Fanny Picard, pionnière de la finance responsable et fondatrice du fond d’investissement Alter Equity et Maud Caillaux, fondatrice de la néo banque Green Got ont répondu aux questions de Cynthia Illouz, dans une interview Live réalisée en partenariat avec Brut.
Alors que 62 % des français déclarent accorder une place importante aux impacts environnementaux et sociaux dans leurs décisions de placements, 67% des personnes interrogées par une enquête de l’Ifop déclarent n’avoir jamais entendu parler de finance responsable. Inégalités, migrations, utilisations des ressources, climat… la finance responsable, ou finance à impact, recouvre les différentes pratiques visant une rentabilité financière ainsi qu’un impact environnemental, social ou sociétal.
Evolution des mentalités
Fanny Picard a été la pionnière de la finance responsable en Europe. Son fonds d’investissement Alter Equity, lancé il y a 16 ans, choisit dans des entreprises dont l’activité répond aux enjeux sociaux et environnementaux majeurs de la société actuelle. “Nous soutenons des entreprises qui cherchent à être les plus vertueuses possible vis-à-vis de l’ensemble de leurs parties prenantes : les clients, les fournisseurs, les salariés et les territoires d’implantation, via leurs activités et leurs pratiques de gestion.” Le tout en recherchant un rendement financier pour le souscripteur qui rémunère le risque.

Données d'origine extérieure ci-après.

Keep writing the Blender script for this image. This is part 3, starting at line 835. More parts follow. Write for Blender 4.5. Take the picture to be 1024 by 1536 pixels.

Lorsqu’elle a lancé Alter Equality en 2007, 100% des investisseurs auxquels Fanny Picard s’est adressée estimaient que financer des entreprises responsable ne serait pas rentable. Jusqu’à 2015, les enjeux sociaux, environnement et sociétaux n’étaient pas au coeurs des préoccupations des investisseurs. “Aujourd’hui, l’état d’esprit a totalement changé, plus personne ne pense comme cela.Tout le monde nous écoute.”, rassure-t-elle.
De son coté, Maud Caillaux, fondatrice de la banque Green Got , 7.000 personnes ont ouvert un compte en moins de 5 mois, rappelle que pour connaître une évolution des mentalités, il faut tout d’abord que les alternatives soient connues de tous. “La plus grosse part de notre empreinte carbone se trouve à la banque, c’est trop peu connu, rappelle-t-elle. “Les banques françaises financent encore massivement les énergies fossiles donc on y participe à notre insu.”
Elle a donc choisi de créer une banque plus verte dans le but d’arrêter de financer les énergies fossiles et “de faire que notre argent ne fasse plus partie du problème mais de la solution”. Green Got permet au client de suivre les émissions de CO2 de ses dépenses et de participer à 3 projets environnementaux tels que wings of the ocean, une association de nettoyage des océans; au développement de l’électricité dans des pays encore très dépendants du charbon et à la préservation de la forêt amazonienne.
La place des femmes dans la finance responsable
Selon une étude du FMI, les femmes représentent 18% des responsables de portefeuille, 13% des postes de direction. Il n’y a que 2% des banques de la planète qui comptent une femme à leur tête. Signataire de la charte sista et composé à 67% de femmes, le fonds Alter Equality a connu des difficultés à financer des projets portés par des femmes. “Cela reste beaucoup trop compliqué.“, regrette-t-elle. En moyenne seul 1⁄3 des projets sont proposés par des équipes féminines. Les femmes entrepreneures manquent en France et à l’international.
Fanny Picard n’a pas fait face qu’à du sexisme affiché de la part des investisseurs. “Ce qui est très compliqué à gérer, c’est que les gens ne disent pas “ Tu es une femme donc j’ai moins confiance et je ne vais pas t’allouer les fonds que j’aurai donnés à un homme”. Les gens ne s’en rendent pas compte.“
Malheureusement, Maud Caillaux rappellent que les femmes ont fini par intégrer et intérioriser le sexisme dont elles ont été victimes et pensent qu’elles ne sont pas capables de mener à bien des projets de grande envergure. Elles sont elles victimes du complexe de l’imposteur et n’osent pas financer les projets d’autres femmes, malgré leur propre réussite.